The Bishop of Peterborough, the Rt Revd Donald Allister, was commissioned as Assistant Bishop in the Diocese of Ely at a service at St Andrew’s Church, Alwalton, on 21 November 2011. This means that he now has the Bishop of Ely’s authority to speak on behalf of all Anglican Christians in the City of Peterborough.

The ancient boundary between the dioceses of Ely and Peterborough follows the line of the River Nene, meaning that Fletton, Orton, Woodston, Stanground and other villages in the Yaxley Deanery are in the Ely Diocese, even though they are within the civic boundary of the City of Peterborough.

“The boundaries of the church are defined by history but we need not be confined by them” said Rt Revd Stephen Conway, Bishop of Ely, in his address. “God is always leaping over boundaries.” He added, “This is not about legal joining. It is not about territory. It is about friendship between two dioceses: a prophetic friendship for the sake of the community and the Gospel.”

The new arrangement will mean that Bishop Donald and the Archdeacon of Oakham will be the key points of contact between Peterborough City Council and the Church of England. Bishop Donald may also preside at Confirmation services and Licensings of clergy in the parishes south of the River Nene.

A similar extension of episcopal authority was made in 2004 between Bishop Donald and Bishop Stephen’s predecessors, the late Bishop Ian Cundy and Bishop Anthony Russell. 


When the Diocese of Peterborough was created in 1541, the boundary which separated it from the Diocese of Ely (founded in 1109) followed the course of the River Nene, which had been the ancient boundary between the Diocese of Ely and the Diocese of Lincoln.

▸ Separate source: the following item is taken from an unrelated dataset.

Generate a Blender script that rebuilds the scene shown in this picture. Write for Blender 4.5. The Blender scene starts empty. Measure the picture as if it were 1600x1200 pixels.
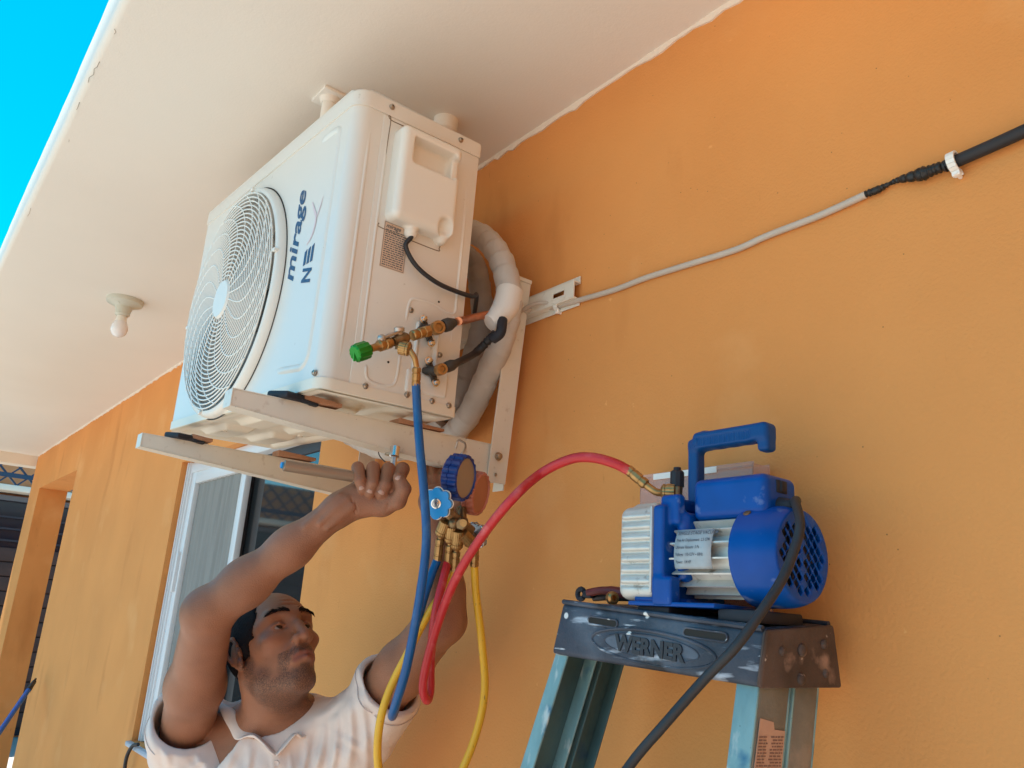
import bpy, bmesh, math, random
import numpy as np
from mathutils import Vector, Matrix, Quaternion
random.seed(7); rng = np.random.RandomState(7)
PI = math.pi
# ------------------------------------------------------------------ camera, sky, sun, exposure
SC = bpy.context.scene
CAM_M = np.array([[0.62197, 0.780368, 0.064646], [0.181521, -0.223999, 0.957536], [0.761711, -0.583824, -0.280974]])
CAM_C = np.array([0.0, -0.99, 1.6]); FPX = 1256.16
cd = bpy.data.cameras.new('camera'); cam = bpy.data.objects.new('camera', cd); SC.collection.objects.link(cam)
cd.sensor_width = 36; cd.lens = FPX / 1600 * 36; cd.clip_start = 0.05; cd.clip_end = 2000
mw = Matrix([list(CAM_M[:, 0]) + [0], list(CAM_M[:, 1]) + [0], list(CAM_M[:, 2]) + [0], [0, 0, 0, 1]])
R3 = Matrix([[CAM_M[0][i], CAM_M[1][i], CAM_M[2][i]] for i in range(3)])
q = R3.to_quaternion(); q.normalize()
cam.rotation_mode = 'QUATERNION'; cam.rotation_quaternion = q; cam.location = CAM_C.tolist()
SC.camera = cam
SC.view_settings.view_transform = 'Standard'; SC.view_settings.look = 'None'; SC.view_settings.gamma = 1
SC.view_settings.use_curve_mapping = False
SC.view_settings.exposure = 1.05
SUN_EL, SUN_AZ = math.radians(73), math.radians(248)      # azimuth measured from +Y towards +X
w = bpy.data.worlds.new('World'); SC.world = w; w.use_nodes = True
nt = w.node_tree; nt.nodes.clear()
sky = nt.nodes.new('ShaderNodeTexSky'); sky.sky_type = 'NISHITA'; sky.sun_disc = False
sky.sun_elevation = SUN_EL; sky.sun_rotation = SUN_AZ; sky.air_density = 1.0; sky.dust_density = 0.3; sky.ozone_density = 2.0
hs = nt.nodes.new('ShaderNodeHueSaturation'); hs.inputs['Saturation'].default_value = 1.6; hs.inputs['Hue'].default_value = 0.4715
bg = nt.nodes.new('ShaderNodeBackground'); bg.inputs[1].default_value = 0.13
wo = nt.nodes.new('ShaderNodeOutputWorld')
nt.links.new(sky.outputs[0], hs.inputs['Color']); nt.links.new(hs.outputs[0], bg.inputs[0]); nt.links.new(bg.outputs[0], wo.inputs[0])
sd = bpy.data.lights.new('sun', 'SUN'); sd.energy = 4.6; sd.angle = math.radians(0.5); sd.color = (1, 0.95, 0.87)
sun = bpy.data.objects.new('sun', sd); SC.collection.objects.link(sun)
sdir = Vector((math.sin(SUN_AZ) * math.cos(SUN_EL), math.cos(SUN_AZ) * math.cos(SUN_EL), math.sin(SUN_EL)))
sun.rotation_mode = 'QUATERNION'; sun.rotation_quaternion = sdir.to_track_quat('Z', 'Y'); sun.location = (0, -4, 9)
SC.cycles.max_bounces = 10; SC.cycles.diffuse_bounces = 7; SC.cycles.glossy_bounces = 4; SC.cycles.transmission_bounces = 6

# ------------------------------------------------------------------ geometry helpers
def at(px, py, x=None, y=None, z=None, d=None):
    """world point seen at photo pixel (px,py) on the plane x=, y=, z= or at depth d"""
    r = CAM_M.T @ np.array([(px - 800) / FPX, -(py - 600) / FPX, -1.0])
    if x is not None: t = (x - CAM_C[0]) / r[0]
    elif y is not None: t = (y - CAM_C[1]) / r[1]
    elif z is not None: t = (z - CAM_C[2]) / r[2]
    else: t = d
    return Vector((CAM_C + r * t).tolist())
def depth(P): return -float(CAM_M[2] @ (np.array(P) - CAM_C))
CX, CY, CZ = Vector(CAM_M[0]), Vector(CAM_M[1]), Vector(CAM_M[2])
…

The ancient Soke of Peterborough lay to the north of the river and the villages of Fletton, Orton and Woodston, Stanground and Yaxley lay to the south. In the medieval period rivers formed a natural boundary and bridges were few.

The City of Peterborough expanded throughout the 19th and 20th centuries, culminating in the creation of the Unitary Authority in 1996. Today, as in many other places, the old river boundary no longer has social or geographical significance and a considerable part of the City of Peterborough is south of the river and in the Diocese of Ely.

The City of Peterborough is expanding to assume an increasingly significant role in the region, both as a centre of employment and as a hub of domestic life. This has given rise to an evolving situation between the two Dioceses, which particularly affects the parishes south of the Nene within the City of Peterborough. It is important to have close co-operation between the two Dioceses in the service of these communities.

While the current boundaries may continue to make sense ecclesiastically, they do not impinge on the consciousness of the general population of the Ortons with Alwalton and Chesterton, Woodston and Fletton, Stanground, Orton Goldhay and Malborne, and Farcet/ Hampton. It may become appropriate in future to resolve the diocesan boundary issues along civic boundary lines, if a wider reorganisation is not determined by the Dioceses Commission.

The Bishops of Peterborough and Ely

The Rt Revd Donald Allister, Bishop of Peterborough, with the Rt Revd Stephen Conway, Bishop of Ely.